Muitas pessoas perguntam quanto vale o fruto de um garimpo. Esta é a pergunta mais difícil de todas neste mercado ou hobby. O garimpo, se visto como prática comercial, pode ser complicado se houver necessidade de faturamento. Quem faz negócios com intenção de ganhar dinheiro precisa ter margem para ganhar. Nesta margem devem ser contabilizados gastos com deslocamento, horas de trabalho na procura, horas de trabalho na limpeza, entre outros. O repasse dos prejuízos quando as compras não são bem-sucedidas ou com imprevistos variados, inclusive com a acidental queda de componentes, tornam o valor final dos produtos desinteressante em alguns casos. Por isto, a melhor maneira de fazer este trabalho é ter calma na procura. Deixe a empolgação de lado, isto é tarefa para quem tem controle emocional e uma excelente observação para avaliar peças.

Algumas pessoas arriscam que os grupos completos podem valer muito mais que separadamente, pois todo trabalho já foi realizado. Restaurar uma bicicleta pode ser muito mais fácil possuindo o grupo exato e em perfeito estado. Algumas particularidades dos grupos podem ser determinantes, tais com a abraçadeira do câmbio dianteiro, peça em que temos opções diversas nos anos 90, sendo as mais comuns de 28,6 mm e 31,8 mm, mas ocorre também a 34,9 mm, bem mais rara. Neste caso, pode ser bem difícil encontrar o grupo certo. Você consegue adaptar com boa qualidade as abraçadeiras de 34,9 mm em 31,8 mm, ou até mesmo em 28,6 mm, mas se precisar inverter estas exigências, restou a impossibilidade. Este é um dos fatores que encarece o projeto.

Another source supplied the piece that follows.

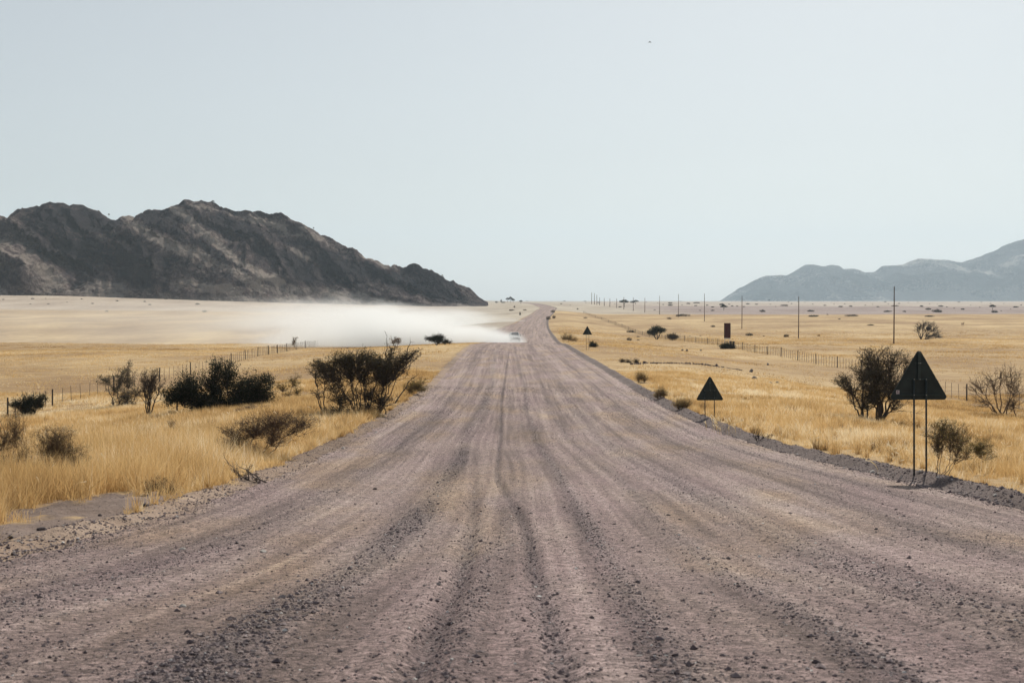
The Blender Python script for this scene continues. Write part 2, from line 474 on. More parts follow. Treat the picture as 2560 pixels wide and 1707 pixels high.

Infelizmente, não dá pra precisar o valor de um grupo, mas em termos de referência, podemos dizer que os grupos de base podem custar tanto quanto ou mais que o mesmo grupo novo e atual. Um grupo Shimano Acera em perfeito estado com 20 anos, certamente tem muito valor para quem está restaurando uma Gary Fisher com 20 anos. É certo que esta bicicleta, para o comprador certo, valerá algo equivalente ou superior a uma bicicleta nova de nível semelhante. Já se viu bicicletas perfeitas da década de 90 serem vendidas por mais de dois mil reais. Assim como outras raridades dos anos 70 ou 80. O que vai descrever o valor do conjunto é o estado do material, sua funcionalidade perfeita e fidelização em relação ao original. Pneus, aros, e outros itens de época devem ser os mesmos… Difícil, não é mesmo?

Provavelmente a dificuldade seja também o prêmio deste ofício. O sabor da conquista está totalmente relacionado à dificuldade e ao prazer da conclusão. Não é raro observar garimpeiros em jornadas de restauração com quatro ou cinco anos, e ao término, vendem seus projetos para recomeçar. É uma evidência do amor pela história da bicicleta, uma paixão! O amor platônico de um garimpeiro não tem preço, não há como dizer quanto vale um projeto.